Normal operation was if someone attempted to egress without first disarming the AL#715, the built in sounder sounded and the alarm system would notify the front desk.

During the service call, we determined that the circuit from the FACP to the alarm lock was in constant alarm condition, and therefore the AL#715 therefore wasn't delaying egress as the system was designed to do. Additionally the required signage was missing from the door.

Before departing, we notified the facilities department of the FACP system trouble and installed the required signage.

We then made follow-up phone calls to the facilities department, and returned to the store when the FACP issue had been resolved to re-attach the FACP and perform a final operational test on the system.

New Installations

Installation of an AL #715 requires four important things:

A customer who will pay you

An AL#715

A system/installation plan

The LAHJ's approval.

Be sure you have the approval of the LAHJ before investing too much time or money in the project. Be certain your door is outswinging and in working condition. A door closer is recommended.

Locate the AC voltage source you will use to power the AL#715, and note what external connections you will need to make.

The control box must be mounted on the wall adjacent to the door, so determine where it is going to be placed. An Alarm Lock armored door loop is provided with the system. The door loop may be mounted at the same height as the AL#715, but it will then be rather vulnerable to damage. The door loop can also be mounted at the top of the door on the hinge side, but then you have to figure out how to get the cable from the AL#715 up to the top of the door. A surface mounted wire mold kit is available form Alarm Lock; you can obtain additional wiremold from your distributor or a home center.

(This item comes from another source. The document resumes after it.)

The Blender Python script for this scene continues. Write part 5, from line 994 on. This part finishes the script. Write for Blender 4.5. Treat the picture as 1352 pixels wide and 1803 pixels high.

The AL#715 transformer is a plug in type, but it is best to determine whether a duplex receptacle or a hard-wire quad box will be supplied by the client. Plug-in transformer are easy to deal with, but they also can be problematic if the receptacle is subject to tampering and transformer might fall out or be purposely removed. Hard-wired transformers are readily available. If you are not a licensed electrician, it is recommended to have the client arrange for a licensed and insured electrician to deal with this detail of the installation.

If a fire alarm connection is mandated by the LAHJ, make an agreement with the fire alarm contractor as to how this connection is to be performed, when he'll do it, and how you will test the system when you're complete.

Ask your client if outside key control will be required and have the required tools and accessories on hand for the day of the installation. The AL#715 is all surface mounted, but the locking mechanism is somewhat unique. You may wish to review the installation instructions and examine the #715 unit before throwing it on the truck and heading out to the installation site.